Depuis plusieurs mois, la France cherchait un moyen de sortir du piège de Barkhane : une guerre sans fin, sans défaite ni victoire, qui épuise les crédits militaires et les soldats. « Force est de constater qu’il y a un phénomène d’usure », a convenu Emmanuel Macron en refusant néanmoins de lier sa décision à l’échéance présidentielle. Paris craignait d’être prisonnier d’un scénario à l’afghane. Les Européens seront toujours présents au Sahel en 2030, mettait en garde le mois dernier dans Le Figaro le chef d’état-major des armées, le général Lecointre.
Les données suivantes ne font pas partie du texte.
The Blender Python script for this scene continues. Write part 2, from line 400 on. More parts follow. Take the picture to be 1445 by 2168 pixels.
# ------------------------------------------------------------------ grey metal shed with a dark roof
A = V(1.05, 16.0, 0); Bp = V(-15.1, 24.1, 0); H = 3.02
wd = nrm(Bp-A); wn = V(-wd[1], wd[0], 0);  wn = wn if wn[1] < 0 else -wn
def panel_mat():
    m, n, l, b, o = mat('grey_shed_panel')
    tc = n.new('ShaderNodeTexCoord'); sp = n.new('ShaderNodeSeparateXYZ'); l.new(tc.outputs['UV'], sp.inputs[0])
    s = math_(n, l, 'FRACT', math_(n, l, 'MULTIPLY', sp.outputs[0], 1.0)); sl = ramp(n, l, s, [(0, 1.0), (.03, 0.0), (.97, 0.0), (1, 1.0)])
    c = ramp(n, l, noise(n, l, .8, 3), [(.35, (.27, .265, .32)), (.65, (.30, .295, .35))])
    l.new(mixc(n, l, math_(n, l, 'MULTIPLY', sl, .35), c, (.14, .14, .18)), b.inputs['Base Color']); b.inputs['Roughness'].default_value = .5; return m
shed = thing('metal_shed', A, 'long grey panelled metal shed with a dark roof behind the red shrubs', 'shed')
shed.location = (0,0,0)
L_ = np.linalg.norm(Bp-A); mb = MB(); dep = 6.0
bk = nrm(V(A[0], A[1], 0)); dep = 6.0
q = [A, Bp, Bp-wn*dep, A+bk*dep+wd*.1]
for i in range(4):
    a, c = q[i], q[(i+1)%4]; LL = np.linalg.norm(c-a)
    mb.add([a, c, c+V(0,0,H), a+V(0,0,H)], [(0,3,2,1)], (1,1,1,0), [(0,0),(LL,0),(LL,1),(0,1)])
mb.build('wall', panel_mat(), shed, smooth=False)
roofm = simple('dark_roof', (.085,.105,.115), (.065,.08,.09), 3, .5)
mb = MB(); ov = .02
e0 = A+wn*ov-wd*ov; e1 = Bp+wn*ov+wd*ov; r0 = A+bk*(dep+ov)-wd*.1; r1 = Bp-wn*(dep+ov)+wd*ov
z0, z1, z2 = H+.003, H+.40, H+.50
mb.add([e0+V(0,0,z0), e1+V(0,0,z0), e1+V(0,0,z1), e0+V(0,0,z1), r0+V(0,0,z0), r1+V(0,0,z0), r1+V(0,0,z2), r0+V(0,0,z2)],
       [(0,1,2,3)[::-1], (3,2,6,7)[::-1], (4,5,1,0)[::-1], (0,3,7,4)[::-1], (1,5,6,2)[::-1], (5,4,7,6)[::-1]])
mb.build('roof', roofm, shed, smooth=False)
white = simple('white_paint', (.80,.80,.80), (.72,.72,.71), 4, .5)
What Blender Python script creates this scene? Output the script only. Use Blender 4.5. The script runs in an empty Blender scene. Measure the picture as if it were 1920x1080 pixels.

Emmanuel Macron n’a pas annoncé un départ définitif et complet de la France du Sahel. Le plan de sortie se veut progressif. La future présence française au Mali s’organisera autour de deux axes. Un premier pilier poursuivra la coopération avec les partenaires locaux. La mission EUTM de formation, pilotée par l’Union européenne, en sera l’axe central. L’autre pilier se concentrera sur la lutte antiterroriste. Elle sera structurée autour de la force Takuba. Plusieurs pays comme l’Estonie, la République tchèque et la Suède y participent déjà. D’autres pays comme l’Italie ou la Serbie avaient manifesté un intérêt. Composée de forces spéciales, Takuba a pour mission de former et d’accompagner au combat les armées locales. L’armée française demeurera « la colonne vertébrale » de Takuba, a dit Emmanuel Macron en évoquant « plusieurs centaines de soldats ». Si Barkhane se termine, la France n’a pas encore quitté le Sahel.